The team’s apparatus includes a 3D-printed stage with hot and cold fixtures on either end. A prototype cuvette is mounted between them in the enclosure of the microscope. Crucially, the apparatus fits snugly inside the microscope enclosure, which is necessary for the experiment to be carried out in microgravity.
“The capstone team did a wonderful job,” Moran added. The team tested the cuvette’s transparency by placing sodium chloride, table salt, inside it and taking images with the microscope. To verify airtightness, the team placed the salt-filled cuvette in a beaker of water and observed that the salt (which is soluble in water) remained in its solid form, indicating no water had leaked into the cuvette. “We obviously don’t want to pose an inhalation hazard to the ISS crew, so it’s important that the particle samples be packaged on the ground in containers that are as close to airtight as possible,” said Moran.
“These images are a promising first step, as they demonstrate that aerosols in the range of sizes we are considering (10-100 µm) can be clearly imaged through the prototype cuvettes using a microscope nearly identical to the one currently on the ISS,” said Moran.
From here, Moran, Warsinger, and a new team of students will work to improve the cuvette fabrication and polishing procedures. They will also test alternative cuvette materials such as quartz, which may be thinner and more transparent, thereby allowing them to take clearer images at a higher magnification. This would enable them to examine even smaller aerosol particles. The team is also refining the design of the cuvettes to improve optical transparency and minimize the thickness of the windows. “We want to make the cuvettes smaller, bringing the hot and cold surfaces as close together as we can get them, because it's not really clear how steep of a temperature gradient we're going to need to induce motion,” Moran explained.
In addition, the team is finalizing their choice of aerosol materials to send to the ISS. They are currently set on using carbon soot, sodium chloride, and silica due to their relevance in atmospheric aerosols and climate science.
“Carbon soot is one of the most important materials in terms of climate, because it is known to intensify warming,” Moran said, adding that sodium chloride enters the atmosphere as sea spray and can drift to faraway locations, such as the North Pole, intensifying the warming that is already happening at a rapid pace there.
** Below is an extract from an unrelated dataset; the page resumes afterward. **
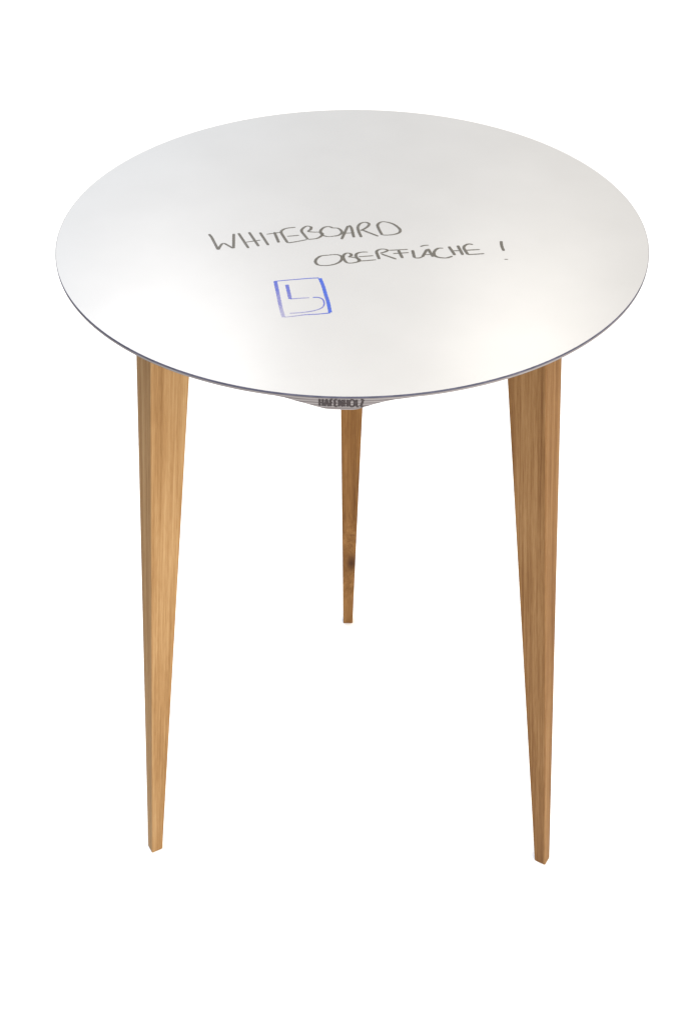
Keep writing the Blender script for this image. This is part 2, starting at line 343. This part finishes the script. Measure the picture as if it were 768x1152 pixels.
# ------------------------------------------------------------------ legs
phi = -0.5
rb, wb, tb, rt, wt, tt = .40571, .02029, .01974, .30519, .06208, .0544
offs = [(.00026, -.0009, .00606, -.0057), (-.00312, .00191, -.00547, -.00267), (.00294, -.00102, -.00421, -.00119)]
oak = wood_mat("golden_oak", (.325, .205, .098), (.255, .146, .062), (.165, .084, .031), 1.0, lean=0.092, lean_y=-0.003)
oak_r = wood_mat("brown_oak", (.235, .137, .062), (.170, .089, .036), (.105, .048, .018), 5.0)
oak_k = wood_mat("dark_knotty_oak", (.235, .122, .045), (.17, .082, .028), (.105, .047, .016), 9.0, knot=(-.045, -.008, .192))
labels = ["dark knotty wooden leg at the back", "pale golden wooden leg on the left", "reddish brown wooden leg on the right"]
for k, m_ in ((0, oak_k), (1, oak), (2, oak_r)):
    a = R(90+120*k+phi); z1 = H-.0190; ht = H-.006; o_ = offs[k]
    base_r = rb+o_[0]
    bm = bmesh.new(); rings_ = []
    NZ = 1
    for iz in range(NZ+1):
        z = z1*iz/NZ; s_ = z/ht
        r = rb+o_[0]+(rt+o_[1]-rb-o_[0])*s_; wd = wb+(wt-wb)*s_
        t = (tb+(tt-tb)*s_)/2; sh = o_[2]+(o_[3]-o_[2])*s_
        rings_.append([bm.verts.new((rr-base_r, sd+sh-o_[2], z)) for rr, sd in ((r, -t), (r, t), (r-wd, t), (r-wd, -t))])
    for A, B in zip(rings_, rings_[1:]):
        for i in range(4):
            j = (i+1) % 4; bm.faces.new((A[i], A[j], B[j], B[i]))
    bm.faces.new(rings_[0][::-1]); bm.faces.new(rings_[-1])
    bmesh.ops.recalc_face_normals(bm, faces=bm.faces)
    bmesh.ops.bevel(bm, geom=[e for e in bm.edges], offset=.0015, segments=2, affect='EDGES', profile=.5)
    me = bpy.data.meshes.new("leg"); bm.to_mesh(me); bm.free(); me.materials.append(m_)
    lg = bpy.data.objects.new("leg", me); scene.collection.objects.link(lg); lg.parent = table
    ca, sa = math.cos(a), math.sin(a)
    lg.location = (base_r*ca-o_[2]*sa, base_r*sa+o_[2]*ca, 0.0005)
    lg.rotation_euler = (0, 0, a)
    lg['label'] = labels[k]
Silica is a common ingredient in sand and thus a common material in the atmosphere as well. Overall, the team aims to strike a balance between having materials that can be studied safely on the ISS while also yielding insights into aerosol dynamics in the atmosphere.
The College of Engineering and Computing will cover Moran’s progress leading up to the experiment in space, scheduled for fall 2025 or spring 2026.